More of its 200-plus clients are placed with about 35 private-sector employers. Skils’kin, with an annual budget of slightly more than $5 million, has hired new managers who will try to recruit more businesses, then train employees and provide the workplace support to keep business and worker happy.

Grussaute says the key to helping keep clients content is listening when they express their goals. When a job fulfills their vision, problems with bothersome behavior go away. Those with disabilities, he adds, are “brutally honest” when they are unhappy.

Grussaute, who has worked with those with disabilities for 35 years, knows there will be problems on the way to fulfilling the vision of Skils’kin. Many clients, particularly those in their 40s and 50s, do not understand the concept of work. About 35 have been kept active doing arts and crafts that are occasionally offered for sale.

Younger clients who have been familiarized in public schools with work and volunteering are better prepared, Grussaute says.

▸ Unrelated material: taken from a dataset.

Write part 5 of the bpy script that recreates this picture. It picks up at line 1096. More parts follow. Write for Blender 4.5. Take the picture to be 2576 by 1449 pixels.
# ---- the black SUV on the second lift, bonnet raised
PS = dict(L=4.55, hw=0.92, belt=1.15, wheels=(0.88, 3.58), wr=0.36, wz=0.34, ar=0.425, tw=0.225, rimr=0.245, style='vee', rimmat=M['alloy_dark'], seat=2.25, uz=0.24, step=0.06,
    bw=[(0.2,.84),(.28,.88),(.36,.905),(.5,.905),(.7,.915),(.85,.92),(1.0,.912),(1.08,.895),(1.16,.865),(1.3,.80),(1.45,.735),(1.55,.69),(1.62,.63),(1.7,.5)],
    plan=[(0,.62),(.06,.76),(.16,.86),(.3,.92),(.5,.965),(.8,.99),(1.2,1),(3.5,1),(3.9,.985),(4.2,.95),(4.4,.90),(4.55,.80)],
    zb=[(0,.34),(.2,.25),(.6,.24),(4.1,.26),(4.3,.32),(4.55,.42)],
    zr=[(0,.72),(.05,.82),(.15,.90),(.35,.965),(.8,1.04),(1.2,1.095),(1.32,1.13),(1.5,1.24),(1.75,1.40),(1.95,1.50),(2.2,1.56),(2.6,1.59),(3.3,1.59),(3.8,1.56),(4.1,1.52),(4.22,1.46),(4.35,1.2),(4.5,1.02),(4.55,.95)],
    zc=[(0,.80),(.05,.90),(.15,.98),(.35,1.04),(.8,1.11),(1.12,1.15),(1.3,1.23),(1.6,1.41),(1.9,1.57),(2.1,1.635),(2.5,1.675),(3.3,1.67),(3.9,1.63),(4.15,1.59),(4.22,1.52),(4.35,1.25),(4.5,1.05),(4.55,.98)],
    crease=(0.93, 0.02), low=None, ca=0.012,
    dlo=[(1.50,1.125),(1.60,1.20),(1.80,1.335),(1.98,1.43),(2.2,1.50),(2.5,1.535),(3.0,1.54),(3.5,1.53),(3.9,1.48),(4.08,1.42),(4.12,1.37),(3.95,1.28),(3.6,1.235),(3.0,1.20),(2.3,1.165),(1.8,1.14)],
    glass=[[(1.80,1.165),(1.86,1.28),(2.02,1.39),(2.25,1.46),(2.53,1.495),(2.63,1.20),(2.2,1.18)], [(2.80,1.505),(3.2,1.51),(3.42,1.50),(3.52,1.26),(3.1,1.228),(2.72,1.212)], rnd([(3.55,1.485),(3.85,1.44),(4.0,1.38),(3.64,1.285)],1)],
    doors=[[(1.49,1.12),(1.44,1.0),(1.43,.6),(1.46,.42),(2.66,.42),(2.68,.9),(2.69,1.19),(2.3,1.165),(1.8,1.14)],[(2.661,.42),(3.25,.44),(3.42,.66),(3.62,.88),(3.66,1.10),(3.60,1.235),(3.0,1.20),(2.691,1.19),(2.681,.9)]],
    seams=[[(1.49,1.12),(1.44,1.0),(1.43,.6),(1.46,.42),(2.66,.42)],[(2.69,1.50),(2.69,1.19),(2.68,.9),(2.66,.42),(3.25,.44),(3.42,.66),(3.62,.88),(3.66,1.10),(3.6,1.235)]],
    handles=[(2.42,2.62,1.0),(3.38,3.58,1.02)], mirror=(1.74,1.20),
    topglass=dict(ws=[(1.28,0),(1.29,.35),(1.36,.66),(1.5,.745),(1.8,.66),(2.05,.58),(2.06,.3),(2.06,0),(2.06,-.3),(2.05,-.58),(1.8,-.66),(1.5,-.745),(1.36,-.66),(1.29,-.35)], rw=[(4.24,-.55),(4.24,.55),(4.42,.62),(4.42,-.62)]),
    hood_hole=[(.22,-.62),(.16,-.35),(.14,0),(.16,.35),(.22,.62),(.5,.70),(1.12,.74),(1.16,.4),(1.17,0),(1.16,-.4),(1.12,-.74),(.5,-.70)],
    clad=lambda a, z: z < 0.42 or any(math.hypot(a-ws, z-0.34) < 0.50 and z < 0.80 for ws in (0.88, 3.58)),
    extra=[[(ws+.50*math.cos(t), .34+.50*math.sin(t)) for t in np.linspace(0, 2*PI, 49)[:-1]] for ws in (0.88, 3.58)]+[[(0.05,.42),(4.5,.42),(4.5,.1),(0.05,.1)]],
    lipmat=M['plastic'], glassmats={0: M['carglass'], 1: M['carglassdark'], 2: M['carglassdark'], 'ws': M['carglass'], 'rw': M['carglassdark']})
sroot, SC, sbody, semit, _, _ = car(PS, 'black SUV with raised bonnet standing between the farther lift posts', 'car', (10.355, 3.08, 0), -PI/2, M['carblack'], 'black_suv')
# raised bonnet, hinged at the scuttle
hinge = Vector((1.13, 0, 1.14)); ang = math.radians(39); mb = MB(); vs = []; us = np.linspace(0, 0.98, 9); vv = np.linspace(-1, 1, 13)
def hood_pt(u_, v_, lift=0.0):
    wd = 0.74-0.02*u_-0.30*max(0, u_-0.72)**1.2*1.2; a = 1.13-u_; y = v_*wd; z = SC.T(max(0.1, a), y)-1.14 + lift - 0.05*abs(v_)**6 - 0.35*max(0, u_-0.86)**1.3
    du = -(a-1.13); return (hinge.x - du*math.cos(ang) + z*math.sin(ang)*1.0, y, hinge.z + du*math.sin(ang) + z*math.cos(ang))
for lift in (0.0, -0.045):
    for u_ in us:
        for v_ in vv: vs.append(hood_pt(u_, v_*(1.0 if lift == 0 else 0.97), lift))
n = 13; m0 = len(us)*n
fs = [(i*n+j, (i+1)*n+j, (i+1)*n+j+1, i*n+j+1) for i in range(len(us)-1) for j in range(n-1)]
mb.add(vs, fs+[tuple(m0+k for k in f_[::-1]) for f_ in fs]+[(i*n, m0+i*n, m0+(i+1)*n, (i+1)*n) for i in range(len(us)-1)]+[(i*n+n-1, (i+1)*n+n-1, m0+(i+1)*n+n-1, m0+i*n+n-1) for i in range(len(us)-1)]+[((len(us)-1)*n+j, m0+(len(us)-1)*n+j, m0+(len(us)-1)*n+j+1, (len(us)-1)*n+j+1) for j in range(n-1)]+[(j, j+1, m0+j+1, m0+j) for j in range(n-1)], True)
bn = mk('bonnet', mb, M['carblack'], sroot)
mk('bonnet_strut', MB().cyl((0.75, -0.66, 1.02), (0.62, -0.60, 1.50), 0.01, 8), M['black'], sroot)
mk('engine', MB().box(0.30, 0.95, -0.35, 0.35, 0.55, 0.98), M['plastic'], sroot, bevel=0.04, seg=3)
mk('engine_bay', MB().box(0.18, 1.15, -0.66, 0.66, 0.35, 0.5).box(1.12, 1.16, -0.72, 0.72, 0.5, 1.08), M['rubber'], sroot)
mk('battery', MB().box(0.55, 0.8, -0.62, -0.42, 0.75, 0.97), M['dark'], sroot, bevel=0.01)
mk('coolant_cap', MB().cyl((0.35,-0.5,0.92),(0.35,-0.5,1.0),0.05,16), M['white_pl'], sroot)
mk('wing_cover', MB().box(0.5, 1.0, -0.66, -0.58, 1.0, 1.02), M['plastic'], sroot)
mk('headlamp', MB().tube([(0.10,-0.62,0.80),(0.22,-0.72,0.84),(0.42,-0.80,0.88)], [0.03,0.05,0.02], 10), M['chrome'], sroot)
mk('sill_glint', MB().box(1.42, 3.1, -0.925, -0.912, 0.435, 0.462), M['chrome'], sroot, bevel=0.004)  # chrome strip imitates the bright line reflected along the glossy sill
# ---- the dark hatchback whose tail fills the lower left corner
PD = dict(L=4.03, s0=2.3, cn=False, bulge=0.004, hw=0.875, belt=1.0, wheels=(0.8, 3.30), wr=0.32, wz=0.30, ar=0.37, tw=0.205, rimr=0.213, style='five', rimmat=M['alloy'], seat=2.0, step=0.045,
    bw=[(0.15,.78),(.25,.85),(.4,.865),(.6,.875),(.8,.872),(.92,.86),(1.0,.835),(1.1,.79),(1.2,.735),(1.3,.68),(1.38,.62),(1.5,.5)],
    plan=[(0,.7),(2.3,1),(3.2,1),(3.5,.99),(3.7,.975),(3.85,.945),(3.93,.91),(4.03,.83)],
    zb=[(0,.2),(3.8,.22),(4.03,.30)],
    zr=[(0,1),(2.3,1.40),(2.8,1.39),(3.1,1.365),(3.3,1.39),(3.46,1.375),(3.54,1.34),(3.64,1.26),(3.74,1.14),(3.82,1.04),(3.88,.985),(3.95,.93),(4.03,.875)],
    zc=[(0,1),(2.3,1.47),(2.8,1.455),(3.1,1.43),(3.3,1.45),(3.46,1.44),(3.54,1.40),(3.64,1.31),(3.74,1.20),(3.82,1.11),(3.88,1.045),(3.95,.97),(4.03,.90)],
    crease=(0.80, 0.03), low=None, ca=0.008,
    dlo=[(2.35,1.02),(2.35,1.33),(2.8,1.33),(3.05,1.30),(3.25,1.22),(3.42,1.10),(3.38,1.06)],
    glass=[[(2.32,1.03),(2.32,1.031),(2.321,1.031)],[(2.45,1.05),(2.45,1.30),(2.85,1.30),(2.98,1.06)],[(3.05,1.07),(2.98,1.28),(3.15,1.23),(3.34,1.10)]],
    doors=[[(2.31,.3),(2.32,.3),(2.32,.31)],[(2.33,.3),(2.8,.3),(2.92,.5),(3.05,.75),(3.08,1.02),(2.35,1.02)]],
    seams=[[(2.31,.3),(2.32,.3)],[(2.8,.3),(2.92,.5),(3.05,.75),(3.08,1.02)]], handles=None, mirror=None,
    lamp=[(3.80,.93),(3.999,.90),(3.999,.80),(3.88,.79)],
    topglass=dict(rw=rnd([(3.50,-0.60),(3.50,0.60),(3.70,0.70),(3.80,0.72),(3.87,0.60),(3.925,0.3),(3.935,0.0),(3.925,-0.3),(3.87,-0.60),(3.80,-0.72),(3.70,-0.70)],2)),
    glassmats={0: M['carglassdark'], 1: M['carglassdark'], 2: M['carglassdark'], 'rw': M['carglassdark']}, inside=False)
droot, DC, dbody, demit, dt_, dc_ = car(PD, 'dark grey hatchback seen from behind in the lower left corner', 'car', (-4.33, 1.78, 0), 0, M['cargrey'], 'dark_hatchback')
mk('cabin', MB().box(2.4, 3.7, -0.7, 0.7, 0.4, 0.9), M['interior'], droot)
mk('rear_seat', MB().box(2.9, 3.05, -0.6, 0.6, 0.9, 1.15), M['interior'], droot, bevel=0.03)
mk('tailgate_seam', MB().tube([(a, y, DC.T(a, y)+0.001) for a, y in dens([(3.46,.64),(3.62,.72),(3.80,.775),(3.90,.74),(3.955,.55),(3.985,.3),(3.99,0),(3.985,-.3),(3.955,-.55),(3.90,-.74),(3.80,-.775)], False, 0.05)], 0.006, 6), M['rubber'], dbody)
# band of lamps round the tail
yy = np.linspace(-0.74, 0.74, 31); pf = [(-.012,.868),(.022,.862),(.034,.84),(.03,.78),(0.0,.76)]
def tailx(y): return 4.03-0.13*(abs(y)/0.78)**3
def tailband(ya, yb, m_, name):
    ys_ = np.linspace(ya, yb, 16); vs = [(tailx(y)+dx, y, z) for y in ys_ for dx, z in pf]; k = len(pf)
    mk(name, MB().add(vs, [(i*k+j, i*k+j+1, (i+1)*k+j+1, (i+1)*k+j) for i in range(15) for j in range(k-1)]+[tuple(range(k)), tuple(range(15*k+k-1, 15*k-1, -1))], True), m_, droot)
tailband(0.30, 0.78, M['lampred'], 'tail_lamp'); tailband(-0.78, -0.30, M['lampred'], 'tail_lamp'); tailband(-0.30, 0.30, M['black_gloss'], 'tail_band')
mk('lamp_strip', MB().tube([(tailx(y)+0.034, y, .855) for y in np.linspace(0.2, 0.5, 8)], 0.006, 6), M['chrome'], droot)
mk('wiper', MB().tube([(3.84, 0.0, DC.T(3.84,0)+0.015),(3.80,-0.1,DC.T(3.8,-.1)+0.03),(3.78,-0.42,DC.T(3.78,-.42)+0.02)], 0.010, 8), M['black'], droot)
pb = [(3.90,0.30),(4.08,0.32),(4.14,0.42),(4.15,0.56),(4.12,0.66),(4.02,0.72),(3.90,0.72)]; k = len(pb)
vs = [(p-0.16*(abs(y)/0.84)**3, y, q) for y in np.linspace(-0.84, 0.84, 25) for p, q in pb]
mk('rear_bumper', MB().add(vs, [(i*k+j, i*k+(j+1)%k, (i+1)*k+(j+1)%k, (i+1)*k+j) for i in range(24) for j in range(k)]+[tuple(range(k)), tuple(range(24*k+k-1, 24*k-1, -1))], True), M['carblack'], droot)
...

Clients who have not been in the workplace will have to be assessed and, with family consultation, trained for a job, even if they may not be able to work outside the sheltered workshop. Those transitions will be difficult, and have caused anxiety within the disabled community, he says.

Skils’kin may not succeed the first time, but Grussaute is a believer in the process, and the better outcomes possible for clients, employers and the community. On Friday, from 3 p.m. to 6 p.m., Skils’kin will hold an open house to reintroduce itself to Spokane. Go. Share the vision.